Quotulatiousness

May 8, 2022

“… a majority of ‘pro-lifers’ are women, not men. So [Kamala] Harris is effectively saying: how dare women be allowed a voice in this debate?”

Filed under: Health, Law, Media, Politics, USA — Tags: , , , , — Nicholas @ 05:00

Andrew Sullivan comments on the leak of a draft US Supreme Court decision that would strike down Roe vs. Wade and the over-the-top reactions on social media from progressives:

Panorama of the west facade of United States Supreme Court Building at dusk in Washington, D.C., 10 October, 2011.
Photo by Joe Ravi via Wikimedia Commons.

To say that a leaked draft of a Supreme Court ruling prompted an elite meltdown would be a gross understatement. This was a culture war 9/11. “I have typed and deleted a great many comments,” Roxane Gay tweeted. “What do you say when nine people can dictate what happens to your body? It’s ridiculous and hateful.” The Atlantic‘s Adam Serwer, always the subtle one, announced that the court had abolished the entire 20th century. Yep: no more suffrage for women! Jim Crow now!

Taking the arguments of abortion opponents seriously was never an option: “Stripping women of their humanity and rights isn’t a consequence of the ‘pro-life’ agenda, it’s the entire point,” declared Jessica Valenti. Rebecca Traister confessed: “My teeth have been chattering uncontrollably for an hour. Bodies/minds are so weird. Like, not euphemistically — actually chattering. Audibly. And full shaking body. Though otherwise wholly, rationally, well and truly expecting it.”

Going further, freshly-minted critical gender theorist, Jennifer Rubin, argued that any restriction on abortion rights is a violation of secularism: “The right-wing justices and their supporters appear ready to reject one of the Founders’ core principles: that religion shall not be imposed by government edict.” Kurt Andersen went old school and worried about a papist cabal: “It really is kind of remarkable that only one in five Americans call themselves Catholic, but of the Supreme Court majority apparently about to permit abortion to be outlawed, all but one are Catholic and that one was raised Catholic.” Then there’s Vox‘s Ian Millhiser: “Seriously, shout out to whoever the hero was within the Supreme Court who said ‘fuck it! Let’s burn this place down.'” Fuck it! I’ll do it live!

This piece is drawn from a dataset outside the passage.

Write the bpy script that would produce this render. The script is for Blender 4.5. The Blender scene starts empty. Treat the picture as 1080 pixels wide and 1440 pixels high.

Kamala Harris also found her voice:

    Those Republican leaders who are trying to weaponize the use of the law against women. Well we say, “How dare they?” How dare they tell a woman what she can do and cannot do with her own body? How dare they? How dare they try to stop her from determining her own future? How dare they try to deny women their rights and their freedoms?

The premise here is that all women support abortion rights. But there is no serious gender gap on this question. In fact, a majority of “pro-lifers” are women, not men. So Harris is effectively saying: how dare women be allowed a voice in this debate?

Within minutes of the SCOTUS leak, moreover, we were told it means that before long, interracial marriages will be banned … in a country where 94 percent support them! Imagine Clarence Thomas divorcing himself by jurisprudence. Here’s Traister again: “Voting rights were gutted in 2013. Marriage equality. Griswold. Loving. Don’t ever listen to anyone who tells you such fears are silly or overblown.” Actually, listen to them — if you can hear them over Traister’s permanent rage-tantrum.

What strikes me about all of this is not the emotive hyperbole — that’s par for the course in a country where every discourse is now dialed to eleven. What strikes me most in these takes is the underlying contempt for and suspicion of the democratic process — from many of the same people who insist they want to save it. How dare voters have a say on abortion rights! The issue — which divides the country today as much as it has for decades — is one that apparently cannot ever be put up for a vote. On this question, Democrats really do seem to believe that seven men alone should make that decision — once, in 1973. Women today, including one on SCOTUS? Not so much.